Congress may impose restraints on the job-related speech of public employees that would be plainly unconstitutional if applied to the public at large. When a court is required to determine the validity of such a restraint, it must arrive at a balance between the interests of the employee, as a citizen, in commenting upon matters of public concern and the interest of the state, as an employer, in promoting the efficiency of the public services it performs through its employees.
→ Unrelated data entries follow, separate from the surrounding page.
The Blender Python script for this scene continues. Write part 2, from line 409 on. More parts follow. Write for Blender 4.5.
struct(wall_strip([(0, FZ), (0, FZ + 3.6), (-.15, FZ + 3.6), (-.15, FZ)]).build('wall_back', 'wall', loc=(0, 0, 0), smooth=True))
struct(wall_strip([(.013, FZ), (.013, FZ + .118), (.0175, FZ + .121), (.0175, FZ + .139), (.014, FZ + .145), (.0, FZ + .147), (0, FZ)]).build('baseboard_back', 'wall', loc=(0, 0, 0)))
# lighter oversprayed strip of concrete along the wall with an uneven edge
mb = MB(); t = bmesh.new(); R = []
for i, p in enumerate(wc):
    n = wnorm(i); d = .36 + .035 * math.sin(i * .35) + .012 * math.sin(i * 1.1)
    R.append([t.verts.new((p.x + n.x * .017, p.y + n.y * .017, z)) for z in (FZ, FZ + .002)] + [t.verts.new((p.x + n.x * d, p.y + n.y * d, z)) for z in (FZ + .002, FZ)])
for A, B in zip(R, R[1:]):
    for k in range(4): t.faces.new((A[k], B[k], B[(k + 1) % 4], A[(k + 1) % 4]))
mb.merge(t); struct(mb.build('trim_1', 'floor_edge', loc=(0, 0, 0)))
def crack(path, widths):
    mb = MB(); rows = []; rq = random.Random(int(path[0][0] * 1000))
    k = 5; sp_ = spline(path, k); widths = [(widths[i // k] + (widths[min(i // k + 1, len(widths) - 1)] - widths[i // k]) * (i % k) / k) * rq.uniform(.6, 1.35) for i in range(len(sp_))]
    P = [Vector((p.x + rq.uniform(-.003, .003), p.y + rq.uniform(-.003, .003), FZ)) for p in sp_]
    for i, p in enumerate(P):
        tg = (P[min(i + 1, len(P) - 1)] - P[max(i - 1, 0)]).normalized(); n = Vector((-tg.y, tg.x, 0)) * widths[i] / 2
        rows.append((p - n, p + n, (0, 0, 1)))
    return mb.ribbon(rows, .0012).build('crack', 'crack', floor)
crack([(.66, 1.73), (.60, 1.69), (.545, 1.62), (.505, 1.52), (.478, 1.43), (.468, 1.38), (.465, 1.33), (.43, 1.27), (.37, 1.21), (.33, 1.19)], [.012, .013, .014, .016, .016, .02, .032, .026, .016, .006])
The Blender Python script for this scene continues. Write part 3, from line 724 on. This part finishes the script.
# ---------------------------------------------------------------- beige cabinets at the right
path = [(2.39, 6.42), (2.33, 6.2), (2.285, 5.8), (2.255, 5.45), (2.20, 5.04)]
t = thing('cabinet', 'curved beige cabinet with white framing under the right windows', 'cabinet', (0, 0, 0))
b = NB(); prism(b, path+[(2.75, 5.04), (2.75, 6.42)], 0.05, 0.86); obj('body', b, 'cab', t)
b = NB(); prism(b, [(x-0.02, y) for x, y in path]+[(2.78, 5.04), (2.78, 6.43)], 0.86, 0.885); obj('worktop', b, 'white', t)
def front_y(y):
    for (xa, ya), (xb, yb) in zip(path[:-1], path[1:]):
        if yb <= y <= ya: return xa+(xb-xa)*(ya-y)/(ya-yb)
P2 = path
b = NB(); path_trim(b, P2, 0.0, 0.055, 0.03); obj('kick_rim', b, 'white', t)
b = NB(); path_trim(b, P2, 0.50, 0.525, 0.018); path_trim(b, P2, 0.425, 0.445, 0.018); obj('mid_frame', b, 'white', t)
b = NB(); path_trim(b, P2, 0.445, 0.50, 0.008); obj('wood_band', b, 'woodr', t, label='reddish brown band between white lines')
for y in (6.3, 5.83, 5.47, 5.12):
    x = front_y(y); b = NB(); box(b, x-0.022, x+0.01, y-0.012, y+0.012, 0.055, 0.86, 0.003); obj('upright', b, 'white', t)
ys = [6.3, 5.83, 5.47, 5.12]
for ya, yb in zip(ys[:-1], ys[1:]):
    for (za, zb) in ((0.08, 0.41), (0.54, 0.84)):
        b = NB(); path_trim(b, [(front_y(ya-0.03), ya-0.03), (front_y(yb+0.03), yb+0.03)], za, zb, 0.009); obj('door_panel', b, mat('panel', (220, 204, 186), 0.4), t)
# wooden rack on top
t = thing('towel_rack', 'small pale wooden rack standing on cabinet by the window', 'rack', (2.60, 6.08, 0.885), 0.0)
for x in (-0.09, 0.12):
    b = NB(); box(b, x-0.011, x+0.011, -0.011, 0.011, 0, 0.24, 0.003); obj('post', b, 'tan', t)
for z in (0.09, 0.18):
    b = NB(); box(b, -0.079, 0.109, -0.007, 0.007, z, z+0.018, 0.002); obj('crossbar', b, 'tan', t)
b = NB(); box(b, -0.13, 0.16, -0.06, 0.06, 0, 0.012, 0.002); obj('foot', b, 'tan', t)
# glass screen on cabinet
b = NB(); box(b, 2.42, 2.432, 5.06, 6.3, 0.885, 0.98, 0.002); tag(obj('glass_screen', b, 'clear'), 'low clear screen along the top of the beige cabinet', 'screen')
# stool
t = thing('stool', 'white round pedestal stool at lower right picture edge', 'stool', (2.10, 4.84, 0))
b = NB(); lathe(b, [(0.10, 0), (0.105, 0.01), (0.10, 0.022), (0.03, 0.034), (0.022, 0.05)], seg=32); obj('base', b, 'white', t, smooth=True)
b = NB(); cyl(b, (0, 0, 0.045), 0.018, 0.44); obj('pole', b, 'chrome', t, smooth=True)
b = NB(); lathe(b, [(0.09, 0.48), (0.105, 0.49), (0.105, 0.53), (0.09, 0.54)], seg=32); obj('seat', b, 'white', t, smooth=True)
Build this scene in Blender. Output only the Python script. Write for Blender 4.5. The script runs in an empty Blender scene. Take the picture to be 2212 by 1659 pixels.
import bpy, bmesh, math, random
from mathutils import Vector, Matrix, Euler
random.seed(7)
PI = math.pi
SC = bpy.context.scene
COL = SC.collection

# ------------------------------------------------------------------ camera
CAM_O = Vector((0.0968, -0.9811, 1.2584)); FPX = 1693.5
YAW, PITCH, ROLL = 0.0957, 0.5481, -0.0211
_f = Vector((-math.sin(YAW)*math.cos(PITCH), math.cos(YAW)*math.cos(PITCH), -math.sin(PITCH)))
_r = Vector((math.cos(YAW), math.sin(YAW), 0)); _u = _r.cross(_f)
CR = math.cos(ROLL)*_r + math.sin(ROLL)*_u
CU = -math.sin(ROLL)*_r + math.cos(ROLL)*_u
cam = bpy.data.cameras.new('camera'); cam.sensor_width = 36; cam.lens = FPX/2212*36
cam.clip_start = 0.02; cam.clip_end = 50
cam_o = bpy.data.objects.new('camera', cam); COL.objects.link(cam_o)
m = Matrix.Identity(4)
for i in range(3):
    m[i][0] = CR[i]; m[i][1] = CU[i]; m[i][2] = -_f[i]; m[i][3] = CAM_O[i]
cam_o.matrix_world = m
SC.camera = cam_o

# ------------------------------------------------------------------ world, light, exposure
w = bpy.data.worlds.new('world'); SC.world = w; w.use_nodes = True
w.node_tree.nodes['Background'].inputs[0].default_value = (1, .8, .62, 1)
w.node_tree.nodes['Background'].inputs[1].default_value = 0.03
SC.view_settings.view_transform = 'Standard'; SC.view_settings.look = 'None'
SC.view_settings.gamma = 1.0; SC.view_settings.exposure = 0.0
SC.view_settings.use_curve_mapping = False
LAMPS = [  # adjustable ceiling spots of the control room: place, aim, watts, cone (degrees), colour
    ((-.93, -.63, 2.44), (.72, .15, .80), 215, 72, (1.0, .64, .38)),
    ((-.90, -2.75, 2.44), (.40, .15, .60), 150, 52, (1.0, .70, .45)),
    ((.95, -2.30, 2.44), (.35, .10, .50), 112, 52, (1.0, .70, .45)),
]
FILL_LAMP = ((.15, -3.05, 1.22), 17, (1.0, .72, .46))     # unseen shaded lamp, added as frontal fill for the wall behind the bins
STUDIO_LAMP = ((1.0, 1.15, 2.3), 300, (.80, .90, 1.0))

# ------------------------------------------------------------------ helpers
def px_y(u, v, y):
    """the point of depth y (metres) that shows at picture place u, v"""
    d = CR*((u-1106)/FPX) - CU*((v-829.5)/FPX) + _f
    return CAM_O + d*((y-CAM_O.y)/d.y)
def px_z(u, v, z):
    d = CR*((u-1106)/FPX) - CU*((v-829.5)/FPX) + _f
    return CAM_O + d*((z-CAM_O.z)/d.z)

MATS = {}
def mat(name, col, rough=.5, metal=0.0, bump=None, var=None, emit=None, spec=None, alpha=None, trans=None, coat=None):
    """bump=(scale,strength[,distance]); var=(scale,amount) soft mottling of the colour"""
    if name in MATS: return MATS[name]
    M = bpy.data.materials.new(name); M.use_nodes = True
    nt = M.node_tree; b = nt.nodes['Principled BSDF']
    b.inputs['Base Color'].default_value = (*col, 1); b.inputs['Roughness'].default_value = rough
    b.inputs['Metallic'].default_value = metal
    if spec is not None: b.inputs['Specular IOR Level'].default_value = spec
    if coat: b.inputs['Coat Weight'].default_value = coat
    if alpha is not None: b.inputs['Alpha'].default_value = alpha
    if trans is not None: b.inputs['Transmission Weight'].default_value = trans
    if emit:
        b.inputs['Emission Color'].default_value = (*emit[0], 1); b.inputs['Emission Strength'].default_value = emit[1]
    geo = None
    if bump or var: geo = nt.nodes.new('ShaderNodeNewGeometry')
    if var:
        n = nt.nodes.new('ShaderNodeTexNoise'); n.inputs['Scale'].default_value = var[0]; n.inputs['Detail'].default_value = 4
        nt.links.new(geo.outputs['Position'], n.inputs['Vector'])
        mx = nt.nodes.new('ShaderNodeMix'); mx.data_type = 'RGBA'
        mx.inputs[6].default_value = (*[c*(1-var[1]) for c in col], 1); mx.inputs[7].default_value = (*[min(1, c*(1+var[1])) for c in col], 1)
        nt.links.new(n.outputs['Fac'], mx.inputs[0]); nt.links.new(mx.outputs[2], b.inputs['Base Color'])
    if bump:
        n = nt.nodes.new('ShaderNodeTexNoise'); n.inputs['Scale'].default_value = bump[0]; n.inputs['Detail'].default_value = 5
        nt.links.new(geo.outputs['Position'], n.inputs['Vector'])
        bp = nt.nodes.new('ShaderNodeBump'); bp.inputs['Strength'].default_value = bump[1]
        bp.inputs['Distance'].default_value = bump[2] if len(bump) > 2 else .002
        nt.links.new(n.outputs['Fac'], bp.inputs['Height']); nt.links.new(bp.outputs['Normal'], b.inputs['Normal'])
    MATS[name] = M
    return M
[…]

In such cases, which usually have involved disciplinary actions taken in response to a government employee's speech, the court has applied a balancing test only when the employee spoke as a citizen upon matters of public concern rather than as an employee upon matters only of personal interest. 

Facts:

After § 501(b) of the Ethics in Government Act of 1978 was amended to prohibit a Member of Congress, federal officer, or other Government employee from accepting an honorarium for making an appearance or speech or writing an article, respondents -- including individual members of, and a union representing, a class composed of all Executive Branch employees below grade GS-16 who, but for § 501(b), would receive honoraria -- filed a suit challenging the statute as an unconstitutional abridgment of their freedom of speech. The speeches and articles for which respondents had received honoraria in the past concerned matters such as religion, history, dance, and the environment; with few exceptions, neither their subjects nor the persons or groups paying for them had any connection with respondents' official duties. In granting respondents' motion for summary judgment, the District Court held § 501(b) unconstitutional insofar as it applies to Executive Branch employees and enjoined the Government from enforcing it against any such employee. The Court of Appeals affirmed, emphasizing, inter alia, that the Government's failure as to many respondents to identify some sort of nexus between the employee's job and either the expression's subject matter or the payor's character undercut its proffered concern about actual or apparent improprieties in the receipt of honoraria.

Issue:

Was Section 501(b) violative of the First Amendment?

Answer:

Yes.

Conclusion:

The United States Supreme Court affirmed the injunction against enforcement of the statute as to respondents, but refused to extend it to parties not before the court. The court held that the speculative benefits that the honoraria ban may have provided the government were not sufficient to justify the burden it imposed on respondents' freedom to engage in expressive activities. It concluded that 5 U.S.C.S. § 501(b) violated U.S. Const. amend. I. It further concluded that a wide-scale injunction was over-inclusive.